Madrina alla Cresima: se il parroco dice di no
Risponde padre Valerio Mauro, docente di Teologia Sacramentaria
La domanda della signora nasce da una situazione delicata, dove sono in gioco dimensioni importanti della nostra vita, come lei stessa nota: un rapporto bello e di fiducia con una bambina, una celebrazione centrale nella vita di fede come la confermazione, i valori e le richieste della stessa fede, che a volte ci interrogano. Nella lettera si accenna alle indicazioni normative della fede cristiana, che mi permetto di richiamare con maggior precisione. Nella Chiesa cattolica è auspicata la presenza di una madrina o padrino per chi sta per ricevere il sacramento della confermazione e, possibilmente, dovrebbe essere chi svolse l’incarico al momento del battesimo. Il punto in questione, però, riguarda l’esistenza di condizioni ritenute normative, fra le quali quella che «conduca una vita conforme alla fede e all’incarico che assume». Così indica il Codice di Diritto Canonico (can. 893 e 874), raccogliendo una lunga tradizione teologica.
Le richieste nascono dal compito che i padrini assumono, quali garanti del cammino di fede di chi riceve i sacramenti, una fede chiamata a dare forma cristiana all’esistenza umana. Nella tradizione della Chiesa, per il valore pubblico ed ecclesiale del loro incarico, la scelta dei padrini deve essere approvata dalla comunità, attraverso la discrezione del sacerdote, in questo caso il parroco. Gli elementi che portano all’approvazione, o meno, possono essere solamente quelle situazioni «oggettive», quali risultano esteriormente dalla vita delle persone, come aver ricevuto i sacramenti dell’Iniziazione cristiana. Nel caso presentato, la signora convive con un uomo, che ha alle spalle un matrimonio con un’altra persona, dalla quale si è separato. Presumo che questo matrimonio sia stato celebrato secondo il rito cattolico e, quindi, abbiamo un legame sacramentale che la Chiesa cattolica ritiene definitivo. Al di là della storia e del vissuto delle persone, siamo di fronte ad una situazione che si pone in contrasto oggettivo con la vocazione cristiana: non so come il parroco avesse potuto agire diversamente.

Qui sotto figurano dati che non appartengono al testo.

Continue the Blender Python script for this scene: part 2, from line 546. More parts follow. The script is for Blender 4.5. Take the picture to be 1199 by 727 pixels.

A mio parere, il discorso dovrebbe continuare, prendendo in esame il legame della signora con la bambina. Quei rapporti che nella lettera sono presentati come possibili motivi per accogliere la richiesta della fanciulla, potrebbero diventare, al di fuori dell’incarico formale di madrina, un’occasione bella e importante per aiutarla a crescere nella fede della Chiesa. È mia convinzione che molto possa essere spiegato con le parole adatte, soprattutto quando esiste un rapporto di fiducia e affetto come quello descritto nella lettera. La signora potrà eliminare ogni sentimento di «punizione», facendo capire come il cammino interiore e personale di fede richieda, al tempo stesso, espressioni oggettive che siano coerenti con la Parola del Signore. Esistono incarichi ufficiali nella Chiesa che richiedono, per la loro visibilità ecclesiale, una coerenza oggettiva fra quello che ognuno di noi vive e quello che viene mostrato, per esempio, durante la celebrazione. Questo non toglie nulla alla presenza amorosa che la signora continuerà ad avere verso la bambina. La pone, invece, in una situazione che potrebbe davvero essere feconda per il suo cammino di fede. Davanti al Vangelo di Cristo, siamo tutti chiamati ad essere discepoli e a proporlo in modo integrale. Secondo una certa metafora, siamo chiamati a volare più in alto possibile, mentre offriamo agli altri di volare anche più in alto di quanto non riusciamo a fare noi stessi.